Return a copy of each line that holds the string "this".

>> START Task inputs

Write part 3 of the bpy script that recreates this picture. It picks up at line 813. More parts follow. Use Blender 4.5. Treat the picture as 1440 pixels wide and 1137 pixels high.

>> END Task inputs
>> START Task inputs

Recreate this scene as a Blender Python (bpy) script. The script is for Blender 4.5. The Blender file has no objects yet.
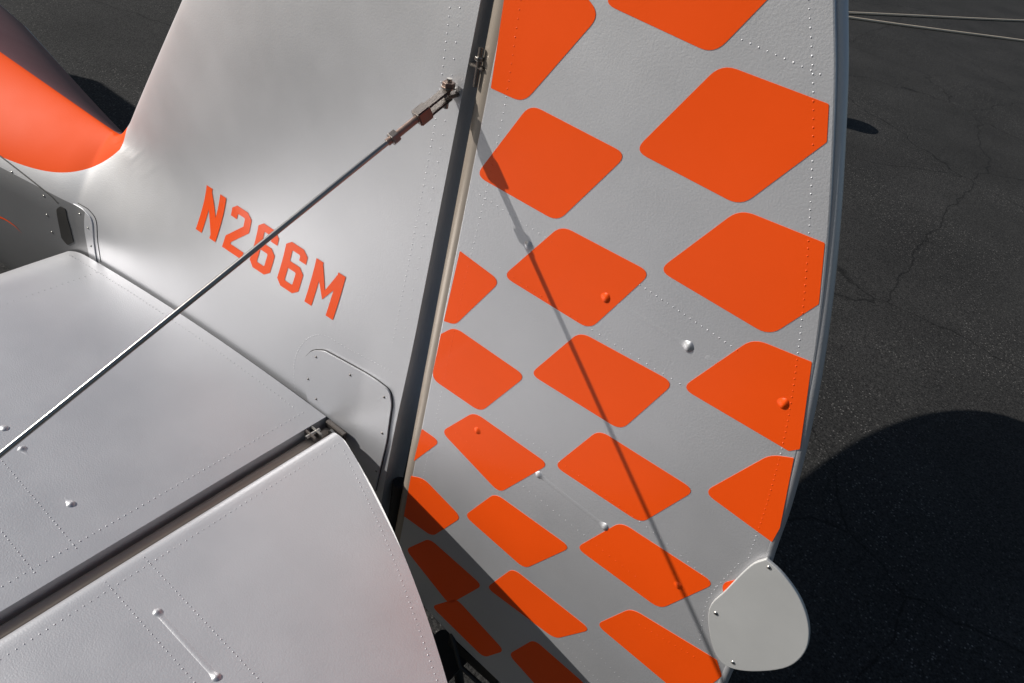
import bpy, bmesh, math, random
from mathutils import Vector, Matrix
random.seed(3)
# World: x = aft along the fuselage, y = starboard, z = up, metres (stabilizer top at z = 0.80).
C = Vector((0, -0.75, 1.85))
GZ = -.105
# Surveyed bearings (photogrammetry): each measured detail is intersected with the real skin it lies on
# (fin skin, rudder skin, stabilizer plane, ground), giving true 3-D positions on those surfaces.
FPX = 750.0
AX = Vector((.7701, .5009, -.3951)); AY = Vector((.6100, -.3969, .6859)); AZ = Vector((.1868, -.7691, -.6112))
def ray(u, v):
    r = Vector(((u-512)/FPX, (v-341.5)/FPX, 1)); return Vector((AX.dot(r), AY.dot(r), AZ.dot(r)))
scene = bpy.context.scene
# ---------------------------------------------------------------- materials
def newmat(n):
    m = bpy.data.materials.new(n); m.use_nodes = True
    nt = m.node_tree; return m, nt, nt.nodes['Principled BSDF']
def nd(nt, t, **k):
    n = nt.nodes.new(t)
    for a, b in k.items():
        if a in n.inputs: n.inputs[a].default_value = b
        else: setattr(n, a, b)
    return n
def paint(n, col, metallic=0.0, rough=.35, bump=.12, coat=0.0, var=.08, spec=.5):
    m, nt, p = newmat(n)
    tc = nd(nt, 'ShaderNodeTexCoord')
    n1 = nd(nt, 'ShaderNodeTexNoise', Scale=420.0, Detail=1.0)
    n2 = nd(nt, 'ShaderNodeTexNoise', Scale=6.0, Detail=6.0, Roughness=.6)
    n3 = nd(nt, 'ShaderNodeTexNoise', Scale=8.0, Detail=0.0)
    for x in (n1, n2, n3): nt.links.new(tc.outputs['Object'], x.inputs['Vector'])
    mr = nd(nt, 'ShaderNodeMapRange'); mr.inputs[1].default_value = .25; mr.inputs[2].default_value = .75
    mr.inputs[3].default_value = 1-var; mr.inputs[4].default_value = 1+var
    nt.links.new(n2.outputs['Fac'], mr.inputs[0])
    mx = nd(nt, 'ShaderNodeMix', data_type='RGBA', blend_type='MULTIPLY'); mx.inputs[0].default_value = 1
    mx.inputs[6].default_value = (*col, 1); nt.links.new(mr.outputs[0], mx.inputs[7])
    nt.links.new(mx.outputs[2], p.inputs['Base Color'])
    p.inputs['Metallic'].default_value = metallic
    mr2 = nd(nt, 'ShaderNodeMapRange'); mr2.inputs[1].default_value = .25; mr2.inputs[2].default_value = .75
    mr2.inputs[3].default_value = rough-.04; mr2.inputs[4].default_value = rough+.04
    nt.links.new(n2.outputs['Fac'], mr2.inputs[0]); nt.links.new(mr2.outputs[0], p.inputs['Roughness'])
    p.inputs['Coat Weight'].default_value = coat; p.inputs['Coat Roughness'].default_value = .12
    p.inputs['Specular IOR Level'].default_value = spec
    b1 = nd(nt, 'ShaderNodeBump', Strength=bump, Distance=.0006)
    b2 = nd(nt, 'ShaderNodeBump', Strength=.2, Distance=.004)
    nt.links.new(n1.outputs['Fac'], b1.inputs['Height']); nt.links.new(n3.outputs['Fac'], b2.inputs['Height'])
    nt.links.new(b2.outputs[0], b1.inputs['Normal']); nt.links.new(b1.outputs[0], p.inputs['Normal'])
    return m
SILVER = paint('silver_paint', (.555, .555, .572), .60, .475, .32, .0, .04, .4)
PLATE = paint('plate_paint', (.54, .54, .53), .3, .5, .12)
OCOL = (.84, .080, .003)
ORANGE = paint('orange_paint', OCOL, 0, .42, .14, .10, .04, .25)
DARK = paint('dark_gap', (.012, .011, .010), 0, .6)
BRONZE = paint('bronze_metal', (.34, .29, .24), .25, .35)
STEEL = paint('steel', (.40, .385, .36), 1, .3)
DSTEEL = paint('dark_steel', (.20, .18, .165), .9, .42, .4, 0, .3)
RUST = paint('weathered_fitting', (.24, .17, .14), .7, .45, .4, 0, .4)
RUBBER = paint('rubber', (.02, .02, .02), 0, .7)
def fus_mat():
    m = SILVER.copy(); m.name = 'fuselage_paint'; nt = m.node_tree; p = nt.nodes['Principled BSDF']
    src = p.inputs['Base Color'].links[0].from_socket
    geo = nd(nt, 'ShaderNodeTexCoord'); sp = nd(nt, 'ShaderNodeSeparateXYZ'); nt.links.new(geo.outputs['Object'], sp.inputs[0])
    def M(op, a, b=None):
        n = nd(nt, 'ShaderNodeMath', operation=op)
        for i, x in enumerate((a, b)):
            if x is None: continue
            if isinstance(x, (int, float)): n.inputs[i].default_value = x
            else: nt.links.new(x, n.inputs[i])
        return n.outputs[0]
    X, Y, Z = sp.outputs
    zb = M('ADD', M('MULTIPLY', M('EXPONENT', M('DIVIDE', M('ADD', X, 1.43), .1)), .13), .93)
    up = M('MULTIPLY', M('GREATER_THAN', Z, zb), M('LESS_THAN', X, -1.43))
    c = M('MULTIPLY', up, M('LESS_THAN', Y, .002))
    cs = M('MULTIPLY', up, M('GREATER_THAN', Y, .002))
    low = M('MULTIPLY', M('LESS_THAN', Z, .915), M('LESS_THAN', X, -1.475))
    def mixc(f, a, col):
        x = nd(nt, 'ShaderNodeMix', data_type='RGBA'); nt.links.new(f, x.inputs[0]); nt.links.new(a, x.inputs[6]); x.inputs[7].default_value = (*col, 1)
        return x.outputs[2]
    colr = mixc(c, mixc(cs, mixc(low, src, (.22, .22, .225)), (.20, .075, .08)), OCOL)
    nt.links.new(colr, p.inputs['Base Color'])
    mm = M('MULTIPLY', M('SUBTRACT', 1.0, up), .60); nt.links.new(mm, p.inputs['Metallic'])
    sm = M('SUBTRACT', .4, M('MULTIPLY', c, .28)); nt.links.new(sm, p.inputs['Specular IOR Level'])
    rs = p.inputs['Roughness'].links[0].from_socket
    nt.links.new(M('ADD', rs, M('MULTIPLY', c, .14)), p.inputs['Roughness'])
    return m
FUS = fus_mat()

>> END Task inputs

_Task solution:_
Write part 3 of the bpy script that recreates this picture. It picks up at line 813. More parts follow. Use Blender 4.5. Treat the picture as 1440 pixels wide and 1137 pixels high.
Recreate this scene as a Blender Python (bpy) script. The script is for Blender 4.5. The Blender file has no objects yet.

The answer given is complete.